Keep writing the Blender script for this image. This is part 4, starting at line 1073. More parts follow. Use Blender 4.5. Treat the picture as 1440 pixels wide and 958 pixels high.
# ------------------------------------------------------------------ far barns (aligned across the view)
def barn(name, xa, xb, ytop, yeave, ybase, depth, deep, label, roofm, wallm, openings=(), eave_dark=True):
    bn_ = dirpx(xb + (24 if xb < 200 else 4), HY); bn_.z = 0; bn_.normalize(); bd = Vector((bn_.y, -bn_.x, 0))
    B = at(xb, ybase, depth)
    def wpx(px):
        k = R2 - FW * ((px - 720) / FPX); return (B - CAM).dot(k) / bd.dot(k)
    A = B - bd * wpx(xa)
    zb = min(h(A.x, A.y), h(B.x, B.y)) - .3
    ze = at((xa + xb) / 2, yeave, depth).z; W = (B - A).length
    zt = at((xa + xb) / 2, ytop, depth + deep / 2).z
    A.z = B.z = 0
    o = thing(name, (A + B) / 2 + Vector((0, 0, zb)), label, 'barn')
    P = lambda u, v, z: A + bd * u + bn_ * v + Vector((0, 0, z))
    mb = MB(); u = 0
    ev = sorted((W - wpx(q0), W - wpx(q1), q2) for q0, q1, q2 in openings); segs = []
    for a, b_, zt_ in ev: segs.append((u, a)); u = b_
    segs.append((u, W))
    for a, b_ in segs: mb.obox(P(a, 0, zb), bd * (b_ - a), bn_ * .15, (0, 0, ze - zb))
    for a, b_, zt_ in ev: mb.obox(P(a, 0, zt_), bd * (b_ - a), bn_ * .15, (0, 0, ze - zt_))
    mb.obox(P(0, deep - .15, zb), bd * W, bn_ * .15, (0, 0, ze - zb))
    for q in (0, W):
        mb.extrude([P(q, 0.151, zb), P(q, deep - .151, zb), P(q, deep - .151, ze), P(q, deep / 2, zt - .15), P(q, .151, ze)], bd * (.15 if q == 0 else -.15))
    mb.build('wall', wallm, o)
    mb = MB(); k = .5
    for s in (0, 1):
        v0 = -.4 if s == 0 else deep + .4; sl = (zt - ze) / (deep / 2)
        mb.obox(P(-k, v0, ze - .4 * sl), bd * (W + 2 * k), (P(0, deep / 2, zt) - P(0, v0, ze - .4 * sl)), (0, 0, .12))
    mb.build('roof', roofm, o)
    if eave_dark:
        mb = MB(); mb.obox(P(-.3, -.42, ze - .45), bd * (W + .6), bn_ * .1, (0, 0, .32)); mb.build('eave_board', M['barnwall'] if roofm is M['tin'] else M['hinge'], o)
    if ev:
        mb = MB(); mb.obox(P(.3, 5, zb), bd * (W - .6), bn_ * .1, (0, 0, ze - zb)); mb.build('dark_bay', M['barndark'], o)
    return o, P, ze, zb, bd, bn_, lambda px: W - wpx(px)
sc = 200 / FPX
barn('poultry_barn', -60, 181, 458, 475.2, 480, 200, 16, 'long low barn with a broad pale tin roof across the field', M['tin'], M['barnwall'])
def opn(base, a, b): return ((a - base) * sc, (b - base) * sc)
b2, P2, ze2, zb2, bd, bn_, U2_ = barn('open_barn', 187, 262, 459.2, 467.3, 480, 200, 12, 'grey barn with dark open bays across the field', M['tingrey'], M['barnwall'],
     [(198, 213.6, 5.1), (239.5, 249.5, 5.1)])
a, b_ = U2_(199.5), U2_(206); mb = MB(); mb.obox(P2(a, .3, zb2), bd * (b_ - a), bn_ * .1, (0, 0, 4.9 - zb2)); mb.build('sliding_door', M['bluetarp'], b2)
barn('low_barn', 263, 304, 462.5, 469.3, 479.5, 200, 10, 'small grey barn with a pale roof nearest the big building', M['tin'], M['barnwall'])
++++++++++
Set exercise ▸
Return all of the data exactly as it reads.

Answer to the exercise ▸
Keep writing the Blender script for this image. This is part 4, starting at line 1073. More parts follow. Use Blender 4.5. Treat the picture as 1440 pixels wide and 958 pixels high.
# ------------------------------------------------------------------ far barns (aligned across the view)
def barn(name, xa, xb, ytop, yeave, ybase, depth, deep, label, roofm, wallm, openings=(), eave_dark=True):
    bn_ = dirpx(xb + (24 if xb < 200 else 4), HY); bn_.z = 0; bn_.normalize(); bd = Vector((bn_.y, -bn_.x, 0))
    B = at(xb, ybase, depth)
    def wpx(px):
        k = R2 - FW * ((px - 720) / FPX); return (B - CAM).dot(k) / bd.dot(k)
    A = B - bd * wpx(xa)
    zb = min(h(A.x, A.y), h(B.x, B.y)) - .3
    ze = at((xa + xb) / 2, yeave, depth).z; W = (B - A).length
    zt = at((xa + xb) / 2, ytop, depth + deep / 2).z
    A.z = B.z = 0
    o = thing(name, (A + B) / 2 + Vector((0, 0, zb)), label, 'barn')
    P = lambda u, v, z: A + bd * u + bn_ * v + Vector((0, 0, z))
    mb = MB(); u = 0
    ev = sorted((W - wpx(q0), W - wpx(q1), q2) for q0, q1, q2 in openings); segs = []
    for a, b_, zt_ in ev: segs.append((u, a)); u = b_
    segs.append((u, W))
    for a, b_ in segs: mb.obox(P(a, 0, zb), bd * (b_ - a), bn_ * .15, (0, 0, ze - zb))
    for a, b_, zt_ in ev: mb.obox(P(a, 0, zt_), bd * (b_ - a), bn_ * .15, (0, 0, ze - zt_))
    mb.obox(P(0, deep - .15, zb), bd * W, bn_ * .15, (0, 0, ze - zb))
    for q in (0, W):
        mb.extrude([P(q, 0.151, zb), P(q, deep - .151, zb), P(q, deep - .151, ze), P(q, deep / 2, zt - .15), P(q, .151, ze)], bd * (.15 if q == 0 else -.15))
    mb.build('wall', wallm, o)
    mb = MB(); k = .5
    for s in (0, 1):
        v0 = -.4 if s == 0 else deep + .4; sl = (zt - ze) / (deep / 2)
        mb.obox(P(-k, v0, ze - .4 * sl), bd * (W + 2 * k), (P(0, deep / 2, zt) - P(0, v0, ze - .4 * sl)), (0, 0, .12))
    mb.build('roof', roofm, o)
    if eave_dark:
        mb = MB(); mb.obox(P(-.3, -.42, ze - .45), bd * (W + .6), bn_ * .1, (0, 0, .32)); mb.build('eave_board', M['barnwall'] if roofm is M['tin'] else M['hinge'], o)
    if ev:
        mb = MB(); mb.obox(P(.3, 5, zb), bd * (W - .6), bn_ * .1, (0, 0, ze - zb)); mb.build('dark_bay', M['barndark'], o)
    return o, P, ze, zb, bd, bn_, lambda px: W - wpx(px)
sc = 200 / FPX
barn('poultry_barn', -60, 181, 458, 475.2, 480, 200, 16, 'long low barn with a broad pale tin roof across the field', M['tin'], M['barnwall'])
def opn(base, a, b): return ((a - base) * sc, (b - base) * sc)
b2, P2, ze2, zb2, bd, bn_, U2_ = barn('open_barn', 187, 262, 459.2, 467.3, 480, 200, 12, 'grey barn with dark open bays across the field', M['tingrey'], M['barnwall'],
     [(198, 213.6, 5.1), (239.5, 249.5, 5.1)])
a, b_ = U2_(199.5), U2_(206); mb = MB(); mb.obox(P2(a, .3, zb2), bd * (b_ - a), bn_ * .1, (0, 0, 4.9 - zb2)); mb.build('sliding_door', M['bluetarp'], b2)
barn('low_barn', 263, 304, 462.5, 469.3, 479.5, 200, 10, 'small grey barn with a pale roof nearest the big building', M['tin'], M['barnwall'])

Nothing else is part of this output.